Dans les sociétés esclavagistes antillaises, l’accent mis sur les capacités reproductrices des mères esclaves, cette « matrifocalité antillaise » (p. 235), n’a guère été profitable aux femmes, alors que les hommes esclaves ont pu accéder à des avantages matériels et à une certaine supériorité sociale. La division homme/femme, tout en confortant l’esclavage, « a surtout maintenu la subordination des femmes » (p. 195). Les femmes esclaves ont donc vécu une tout autre expérience du système esclavagiste que les hommes. Exploitées à la fois comme reproductrices et productrices, elles ont souffert d’une double dépendance, du maître certes, mais également de l’homme.

En 1985, Arlette Gautier défrichait le champ de l’histoire des femmes esclaves, mais ouvrait également la voie à une nouvelle histoire de l’esclavage en France.

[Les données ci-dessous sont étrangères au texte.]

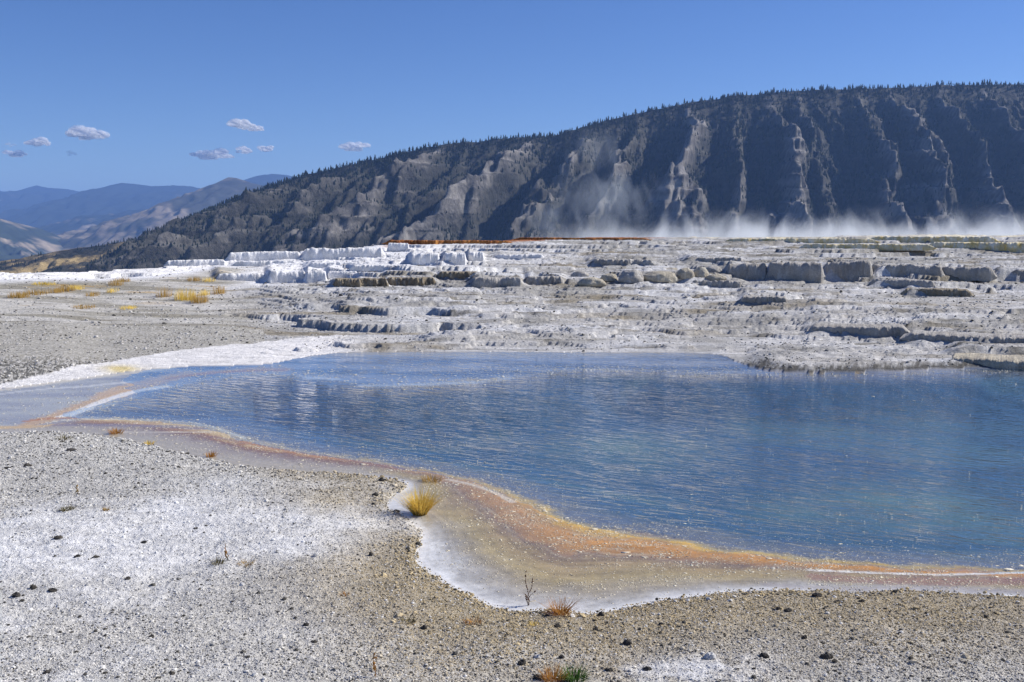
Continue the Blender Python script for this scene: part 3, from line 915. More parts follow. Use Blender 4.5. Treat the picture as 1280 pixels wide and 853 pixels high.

À la suite de la parution de son ouvrage, plusieurs historiens et historiennes se sont attardés à décrire la vie dans les plantations, non seulement dans celles des Îles du vent et de Saint-Domingue (Caroline Oudin-Bastide, 2005 ; Frédéric Régent, 2007), mais également dans les Antilles anglaises (Trevor Burnard, 2004) et dans les colonies américaines et espagnoles (Thomas Ingersoll, 1999). La postface de l’auteure fait ainsi le point sur vingt-cinq ans de recherches et de publications, alors que l’histoire de l’esclavage dans les Antilles intègre progressivement l’histoire « officielle » de la France. Le récit de la mulâtresse Solitude, comme celle de ses consoeurs, s’écrit finalement et redresse l’équilibre des sexes dans une balance qui était, il n’y a pas si longtemps encore, profondément masculine.